• **Directions**
Your task is to retype, word for word, the lines from the start of the data through the line holding "return tuple((x/12.92 if". Do not include the pictures.
[Start of Supplied information]
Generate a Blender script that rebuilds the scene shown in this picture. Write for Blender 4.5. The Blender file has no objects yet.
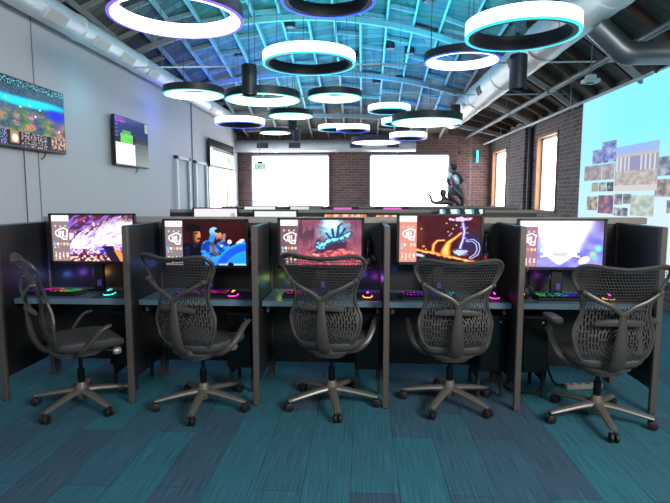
import bpy, bmesh, math, random
from mathutils import Vector, Matrix, noise
random.seed(7)
PI = math.pi
C = bpy.context.scene.collection
R_ = math.radians

# ------------------------------------------------------------------ materials
def lin(c):
    return tuple((x/12.92 if x <= .04045 else ((x+.055)/1.055)**2.4) for x in c)

def mat(name, col, rough=.5, metal=0., spec=.5, noise_amt=0., nscale=30., bump=0., bscale=200.):
    m = bpy.data.materials.new(name); m.use_nodes = True
    nt = m.node_tree; b = nt.nodes['Principled BSDF']
    c = lin(col) + (1,)
    b.inputs['Base Color'].default_value = c
    b.inputs['Roughness'].default_value = rough
    b.inputs['Metallic'].default_value = metal
    b.inputs['Specular IOR Level'].default_value = spec
    tc = nt.nodes.new('ShaderNodeTexCoord')
    if noise_amt:
        n = nt.nodes.new('ShaderNodeTexNoise'); n.inputs['Scale'].default_value = nscale; n.inputs['Detail'].default_value = 4
        nt.links.new(tc.outputs['Object'], n.inputs['Vector'])
        mx = nt.nodes.new('ShaderNodeMix'); mx.data_type = 'RGBA'
        mx.inputs[6].default_value = tuple(x*(1-noise_amt) for x in c[:3]) + (1,)
        mx.inputs[7].default_value = tuple(min(1, x*(1+noise_amt)) for x in c[:3]) + (1,)
        nt.links.new(n.outputs['Fac'], mx.inputs[0]); nt.links.new(mx.outputs[2], b.inputs['Base Color'])
    if bump:
        n2 = nt.nodes.new('ShaderNodeTexNoise'); n2.inputs['Scale'].default_value = bscale
        nt.links.new(tc.outputs['Object'], n2.inputs['Vector'])
        bp = nt.nodes.new('ShaderNodeBump'); bp.inputs['Strength'].default_value = bump; bp.inputs['Distance'].default_value = .01
        nt.links.new(n2.outputs['Fac'], bp.inputs['Height']); nt.links.new(bp.outputs['Normal'], b.inputs['Normal'])
    return m

def emit(name, col, strength, linear=False):
    m = bpy.data.materials.new(name); m.use_nodes = True
    nt = m.node_tree; b = nt.nodes['Principled BSDF']
    b.inputs['Base Color'].default_value = (.04, .04, .04, 1)
    b.inputs['Emission Color'].default_value = (tuple(col) if linear else lin(col)) + (1,)
    b.inputs['Emission Strength'].default_value = strength
    return m

def painted(name, strength=1., rough=.25):
    """glossy screen that shows the colours stored on its own mesh"""
    m = bpy.data.materials.new(name); m.use_nodes = True
    nt = m.node_tree; b = nt.nodes['Principled BSDF']
    b.inputs['Base Color'].default_value = (.004, .004, .005, 1)
    b.inputs['Roughness'].default_value = rough
    b.inputs['Specular IOR Level'].default_value = .12
    a = nt.nodes.new('ShaderNodeAttribute'); a.attribute_name = 'Col'
    nt.links.new(a.outputs['Color'], b.inputs['Emission Color'])
    b.inputs['Emission Strength'].default_value = strength
    return m

def carpet():
    m = bpy.data.materials.new('carpet_planks'); m.use_nodes = True
    nt = m.node_tree; b = nt.nodes['Principled BSDF']; L = nt.links.new
    tc = nt.nodes.new('ShaderNodeTexCoord')
    mp = nt.nodes.new('ShaderNodeMapping'); mp.inputs['Rotation'].default_value = (0, 0, R_(90))
    mp.inputs['Location'].default_value = (.13, .05, 0)
    L(tc.outputs['Object'], mp.inputs['Vector'])
    br = nt.nodes.new('ShaderNodeTexBrick')
    br.inputs['Scale'].default_value = 1; br.inputs['Brick Width'].default_value = 1.0
    br.inputs['Row Height'].default_value = .25; br.inputs['Mortar Size'].default_value = .0015
    br.inputs['Bias'].default_value = 0; br.offset = .37; br.offset_frequency = 2
    br.inputs['Color1'].default_value = lin((.25, .34, .41)) + (1,)
    br.inputs['Color2'].default_value = lin((.20, .44, .49)) + (1,)
    br.inputs['Mortar'].default_value = lin((.12, .20, .25)) + (1,)
    L(mp.outputs['Vector'], br.inputs['Vector'])
    # fine tufted lines along the plank
    mp2 = nt.nodes.new('ShaderNodeMapping'); mp2.inputs['Scale'].default_value = (210, 3, 1)
    L(tc.outputs['Object'], mp2.inputs['Vector'])
    n = nt.nodes.new('ShaderNodeTexNoise'); n.inputs['Scale'].default_value = 1; n.inputs['Detail'].default_value = 3
    L(mp2.outputs['Vector'], n.inputs['Vector'])
    rp = nt.nodes.new('ShaderNodeValToRGB')
    rp.color_ramp.elements[0].position = .32; rp.color_ramp.elements[0].color = (.5, .5, .53, 1)
    rp.color_ramp.elements[1].position = .68; rp.color_ramp.elements[1].color = (1.15, 1.15, 1.15, 1)
    L(n.outputs['Fac'], rp.inputs['Fac'])
    mx = nt.nodes.new('ShaderNodeMix'); mx.data_type = 'RGBA'; mx.blend_type = 'MULTIPLY'; mx.inputs[0].default_value = .85
    L(br.outputs['Color'], mx.inputs[6]); L(rp.outputs['Color'], mx.inputs[7])
    L(mx.outputs[2], b.inputs['Base Color'])
    b.inputs['Roughness'].default_value = .9; b.inputs['Specular IOR Level'].default_value = .15
    bp = nt.nodes.new('ShaderNodeBump'); bp.inputs['Strength'].default_value = .25; bp.inputs['Distance'].default_value = .004
    L(n.outputs['Fac'], bp.inputs['Height']); L(bp.outputs['Normal'], b.inputs['Normal'])
    return m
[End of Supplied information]
• **Exercise result**
Generate a Blender script that rebuilds the scene shown in this picture. Write for Blender 4.5. The Blender file has no objects yet.
import bpy, bmesh, math, random
from mathutils import Vector, Matrix, noise
random.seed(7)
PI = math.pi
C = bpy.context.scene.collection
R_ = math.radians

# ------------------------------------------------------------------ materials
def lin(c):
    return tuple((x/12.92 if x <= .04045 else ((x+.055)/1.055)**2.4) for x in c)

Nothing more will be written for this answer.